Wallace then quoted a couple of sources who suggested that no more than 25 percent of accredited business schools actually are considering different ways of looking at business, themselves and the world. And from further descriptions, it appears that there's something of a hitch in the thinking of those in the minority of schools actually making or proposing some changes.

The writer of the article didn't describe it as a hitch, however. I do. And it is this: Rather than actually trying to increase the critical thinking skills of their students, the schools “open to change” are trying to devise a new formula to replace the present ones. They call it “design thinking” and they've begun classes in it.

It's hysterical. You gotta laugh.
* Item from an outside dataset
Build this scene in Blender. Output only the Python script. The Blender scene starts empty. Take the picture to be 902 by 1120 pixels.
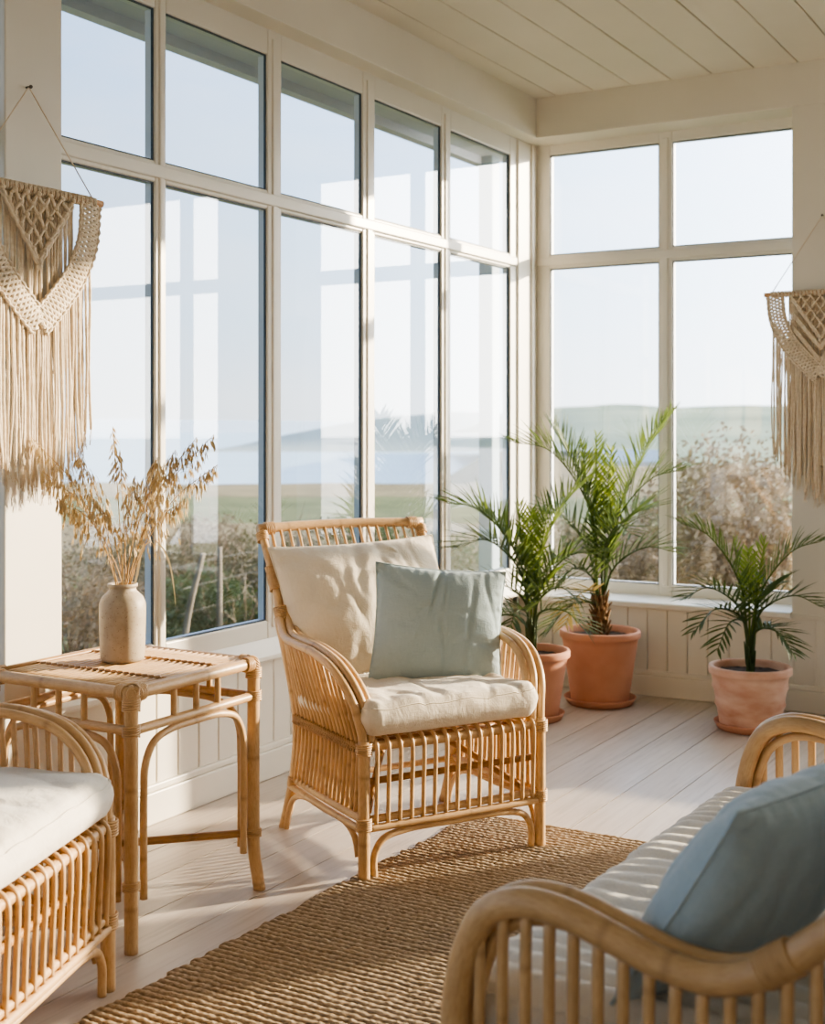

No other way to avoid crying.

Beginning more than 35 years ago, while I was a full-time business and economics writer, dealing daily with the top levels of American corporate management and often with the supposedly great thinkers among America's economists, I began to complain to my colleagues about the terrible intellectual rigidity and lack of moral base I regularly encountered among the growing number of corporate leaders who held advanced business degrees.

It wasn't long before I started predicting that MBA programs – beginning with that of Harvard, the model for all the others in this country – would bring this country and it's economy to ruin or to a new form of corporate-led facism, or both.

My colleagues responded that while they also saw problems brewing, I was exaggerating the dangers. They didn't see what I thought I saw: a major cultural shift toward absolute amorality in business.

That shift should now be apparent to everyone. Don't try to hold your breath until the corporate world begins to move back toward some level of ethical behavior.